Problem -
Set down the listing below verbatim, but only from its first line through the line containing "scene = bpy.context.scene".

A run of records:
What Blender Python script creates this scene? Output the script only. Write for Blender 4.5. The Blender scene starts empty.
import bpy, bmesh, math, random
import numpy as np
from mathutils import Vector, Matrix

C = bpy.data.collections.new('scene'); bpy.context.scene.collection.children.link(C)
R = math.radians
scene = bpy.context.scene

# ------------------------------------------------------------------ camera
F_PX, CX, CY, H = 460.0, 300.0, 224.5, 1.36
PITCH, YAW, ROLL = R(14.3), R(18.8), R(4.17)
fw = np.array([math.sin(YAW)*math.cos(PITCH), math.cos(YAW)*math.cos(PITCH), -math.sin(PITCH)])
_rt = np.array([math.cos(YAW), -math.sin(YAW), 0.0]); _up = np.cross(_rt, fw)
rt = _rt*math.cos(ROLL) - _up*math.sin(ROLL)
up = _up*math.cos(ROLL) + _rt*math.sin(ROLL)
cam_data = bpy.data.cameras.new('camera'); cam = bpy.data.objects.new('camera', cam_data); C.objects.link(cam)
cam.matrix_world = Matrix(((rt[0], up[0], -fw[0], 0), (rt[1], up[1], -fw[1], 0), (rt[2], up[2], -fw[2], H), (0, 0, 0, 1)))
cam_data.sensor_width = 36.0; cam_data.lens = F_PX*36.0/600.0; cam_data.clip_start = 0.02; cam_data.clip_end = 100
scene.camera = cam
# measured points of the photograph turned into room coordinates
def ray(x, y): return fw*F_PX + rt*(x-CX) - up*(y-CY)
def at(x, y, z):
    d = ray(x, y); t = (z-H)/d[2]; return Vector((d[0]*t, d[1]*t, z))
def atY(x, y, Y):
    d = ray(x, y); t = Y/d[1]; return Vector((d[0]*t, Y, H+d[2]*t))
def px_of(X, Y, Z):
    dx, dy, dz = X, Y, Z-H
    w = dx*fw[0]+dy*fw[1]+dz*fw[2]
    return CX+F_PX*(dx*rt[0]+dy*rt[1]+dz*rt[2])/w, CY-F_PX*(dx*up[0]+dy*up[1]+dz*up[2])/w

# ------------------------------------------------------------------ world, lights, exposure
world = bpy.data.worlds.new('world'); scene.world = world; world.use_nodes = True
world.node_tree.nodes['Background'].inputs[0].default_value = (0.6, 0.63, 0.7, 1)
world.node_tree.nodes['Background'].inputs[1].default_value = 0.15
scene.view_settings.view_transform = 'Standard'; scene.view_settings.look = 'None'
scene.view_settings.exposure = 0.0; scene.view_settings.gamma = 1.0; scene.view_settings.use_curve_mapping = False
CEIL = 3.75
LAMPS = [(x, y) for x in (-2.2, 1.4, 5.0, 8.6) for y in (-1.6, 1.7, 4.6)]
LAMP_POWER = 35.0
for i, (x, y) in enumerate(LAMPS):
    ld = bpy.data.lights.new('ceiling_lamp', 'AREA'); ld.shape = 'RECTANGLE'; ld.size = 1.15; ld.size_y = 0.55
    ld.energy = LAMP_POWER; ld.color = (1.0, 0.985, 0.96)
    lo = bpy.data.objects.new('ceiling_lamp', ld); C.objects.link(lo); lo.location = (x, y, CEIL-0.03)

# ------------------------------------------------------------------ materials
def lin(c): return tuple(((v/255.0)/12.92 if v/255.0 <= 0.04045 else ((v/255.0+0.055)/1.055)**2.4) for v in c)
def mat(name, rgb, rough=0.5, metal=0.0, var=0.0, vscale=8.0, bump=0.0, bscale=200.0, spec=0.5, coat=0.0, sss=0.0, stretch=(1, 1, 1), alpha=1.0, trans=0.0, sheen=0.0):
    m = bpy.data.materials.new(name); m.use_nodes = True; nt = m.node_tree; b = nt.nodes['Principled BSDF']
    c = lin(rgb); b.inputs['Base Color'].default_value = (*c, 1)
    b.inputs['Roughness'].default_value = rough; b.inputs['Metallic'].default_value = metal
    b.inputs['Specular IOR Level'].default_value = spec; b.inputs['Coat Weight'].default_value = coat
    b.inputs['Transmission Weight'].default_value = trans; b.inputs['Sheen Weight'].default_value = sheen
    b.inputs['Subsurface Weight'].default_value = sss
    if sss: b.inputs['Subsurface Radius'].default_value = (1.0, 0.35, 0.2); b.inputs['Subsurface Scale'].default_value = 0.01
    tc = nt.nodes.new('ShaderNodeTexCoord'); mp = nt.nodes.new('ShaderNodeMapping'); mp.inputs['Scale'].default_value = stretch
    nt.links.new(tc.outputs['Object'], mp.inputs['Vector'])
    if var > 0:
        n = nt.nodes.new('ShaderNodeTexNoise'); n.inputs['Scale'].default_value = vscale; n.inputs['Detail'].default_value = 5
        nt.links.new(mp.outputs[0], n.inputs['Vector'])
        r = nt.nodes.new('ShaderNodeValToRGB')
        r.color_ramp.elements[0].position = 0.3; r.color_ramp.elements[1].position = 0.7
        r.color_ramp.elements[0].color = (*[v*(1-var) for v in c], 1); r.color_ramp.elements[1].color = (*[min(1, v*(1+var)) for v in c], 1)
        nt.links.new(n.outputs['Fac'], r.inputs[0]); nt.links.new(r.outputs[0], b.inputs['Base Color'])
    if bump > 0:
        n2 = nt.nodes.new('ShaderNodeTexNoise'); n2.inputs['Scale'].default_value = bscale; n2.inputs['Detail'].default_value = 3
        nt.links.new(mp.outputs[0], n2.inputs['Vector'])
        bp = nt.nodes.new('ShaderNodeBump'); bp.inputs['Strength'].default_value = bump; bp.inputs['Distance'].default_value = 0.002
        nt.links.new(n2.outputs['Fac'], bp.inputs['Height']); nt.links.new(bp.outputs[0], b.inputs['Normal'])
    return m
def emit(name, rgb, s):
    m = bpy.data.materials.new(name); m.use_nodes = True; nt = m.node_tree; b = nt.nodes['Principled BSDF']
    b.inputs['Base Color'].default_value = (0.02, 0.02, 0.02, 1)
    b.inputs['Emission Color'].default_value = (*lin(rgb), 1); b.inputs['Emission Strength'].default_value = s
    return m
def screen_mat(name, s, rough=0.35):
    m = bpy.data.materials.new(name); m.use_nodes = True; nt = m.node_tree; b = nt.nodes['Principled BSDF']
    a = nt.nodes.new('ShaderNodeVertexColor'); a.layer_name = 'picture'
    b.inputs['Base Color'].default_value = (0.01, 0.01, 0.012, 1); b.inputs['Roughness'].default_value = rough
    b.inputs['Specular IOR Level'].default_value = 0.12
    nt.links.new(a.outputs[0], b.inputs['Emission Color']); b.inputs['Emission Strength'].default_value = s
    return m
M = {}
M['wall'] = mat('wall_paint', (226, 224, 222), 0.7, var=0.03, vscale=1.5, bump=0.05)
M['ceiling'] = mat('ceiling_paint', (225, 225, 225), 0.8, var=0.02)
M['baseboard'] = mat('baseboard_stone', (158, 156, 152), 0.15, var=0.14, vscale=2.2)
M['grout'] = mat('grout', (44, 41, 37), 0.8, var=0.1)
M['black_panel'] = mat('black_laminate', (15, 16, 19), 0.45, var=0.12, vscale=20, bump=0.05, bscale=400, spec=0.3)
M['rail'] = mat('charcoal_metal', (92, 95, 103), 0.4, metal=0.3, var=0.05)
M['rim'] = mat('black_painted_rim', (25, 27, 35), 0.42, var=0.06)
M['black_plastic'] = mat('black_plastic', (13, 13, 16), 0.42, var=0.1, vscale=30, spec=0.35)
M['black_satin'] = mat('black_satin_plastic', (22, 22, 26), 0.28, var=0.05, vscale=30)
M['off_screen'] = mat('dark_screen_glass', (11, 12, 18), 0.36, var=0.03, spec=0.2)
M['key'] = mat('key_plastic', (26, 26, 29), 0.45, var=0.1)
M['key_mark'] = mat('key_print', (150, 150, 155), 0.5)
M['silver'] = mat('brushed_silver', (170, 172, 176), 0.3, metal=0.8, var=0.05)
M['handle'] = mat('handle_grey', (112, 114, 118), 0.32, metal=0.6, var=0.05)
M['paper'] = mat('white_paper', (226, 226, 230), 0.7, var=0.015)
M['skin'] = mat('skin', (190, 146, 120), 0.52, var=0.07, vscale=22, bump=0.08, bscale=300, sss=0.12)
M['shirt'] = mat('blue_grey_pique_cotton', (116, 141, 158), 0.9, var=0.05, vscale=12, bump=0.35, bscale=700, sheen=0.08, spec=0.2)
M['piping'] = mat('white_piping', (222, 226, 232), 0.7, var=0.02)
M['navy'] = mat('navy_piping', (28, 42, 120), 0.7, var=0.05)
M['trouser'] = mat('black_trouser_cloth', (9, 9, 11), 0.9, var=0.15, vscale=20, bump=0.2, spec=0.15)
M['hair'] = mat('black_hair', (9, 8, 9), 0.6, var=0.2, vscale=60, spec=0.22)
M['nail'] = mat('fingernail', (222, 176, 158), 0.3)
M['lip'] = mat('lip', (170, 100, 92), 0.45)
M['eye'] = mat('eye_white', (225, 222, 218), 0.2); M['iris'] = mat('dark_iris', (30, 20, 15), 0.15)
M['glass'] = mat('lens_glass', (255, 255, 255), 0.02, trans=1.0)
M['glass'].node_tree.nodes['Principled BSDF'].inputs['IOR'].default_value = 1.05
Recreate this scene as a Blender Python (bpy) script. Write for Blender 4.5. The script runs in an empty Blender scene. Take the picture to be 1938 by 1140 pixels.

Solved exercise -
What Blender Python script creates this scene? Output the script only. Write for Blender 4.5. The Blender scene starts empty.
import bpy, bmesh, math, random
import numpy as np
from mathutils import Vector, Matrix

C = bpy.data.collections.new('scene'); bpy.context.scene.collection.children.link(C)
R = math.radians
scene = bpy.context.scene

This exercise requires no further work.